Over 60 per cent of IFAs expect to significantly increase their outsourcing of investment management in the next 12 months, according to a survey conducted by Wellian Investment Solutions.

This is due to the impact of recent changes to pension legislation.
The new rules afford greater flexibility to those approaching or at retirement by removing the maximum ‘cap’ on withdrawal of funds and minimum income requirements for all new drawdown funds. For advisers this means that pension funds will be managed in the same way as regular savings accounts which may be accessed as and when required.
Consequently, a large number of those surveyed at the Wellian Symposium have expressed concerns about managing client expectations in light of these changes and believe the principal challenge will be to educate clients on the importance of guaranteed income, ensuring that they do not overspend or deplete their pension funds in the early stages of retirement.

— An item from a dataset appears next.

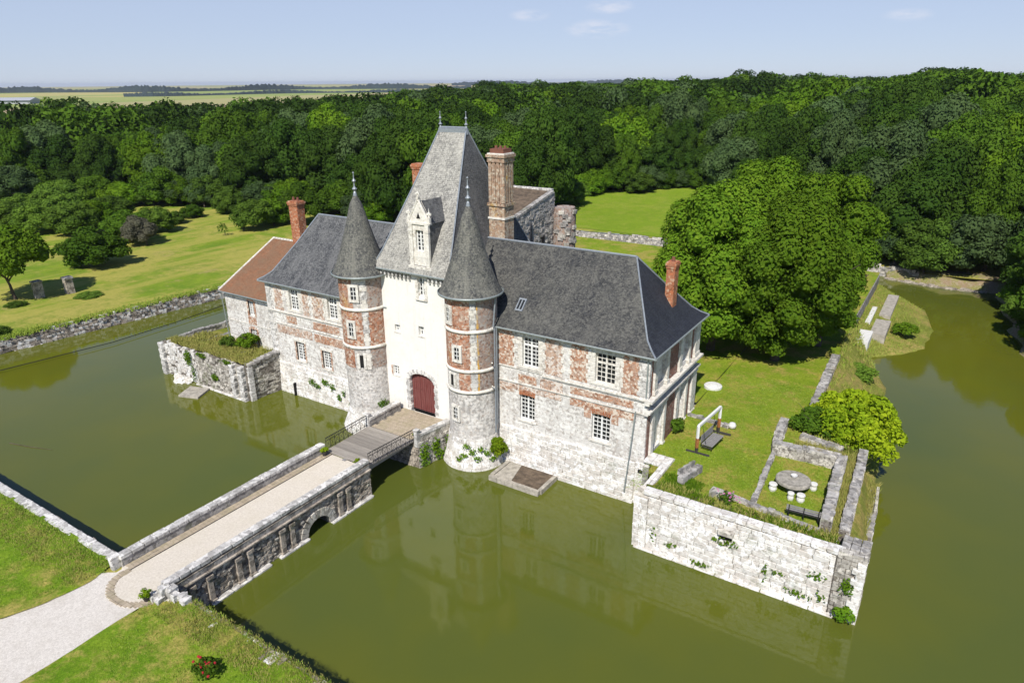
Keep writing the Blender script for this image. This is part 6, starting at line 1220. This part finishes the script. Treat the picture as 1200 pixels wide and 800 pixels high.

The survey also revealed that over 50 per cent of IFAs expect to increase their use of DFMs in the next 12 months. This has been attributed to heightened demand for greater liquidity and diversity of assets within investment portfolios following these recent changes.
Eric Clapton, CEO of Wellian Investment Solutions, says: “The success of advisory businesses operating in the post Budget, post RDR landscape will largely depend on how they navigate their way through this period of significant change. Changes to pension legislation present either a major challenge or a major opportunity for advisers, depending on how they adapt themselves to the new flexibility afforded to clients at retirement age.
“We understand that the majority of advisers are worried about managing client expectations at this time, however those who have the right level of support in place from their investment manager are primed to turn the challenges ahead into a fantastic business opportunity.”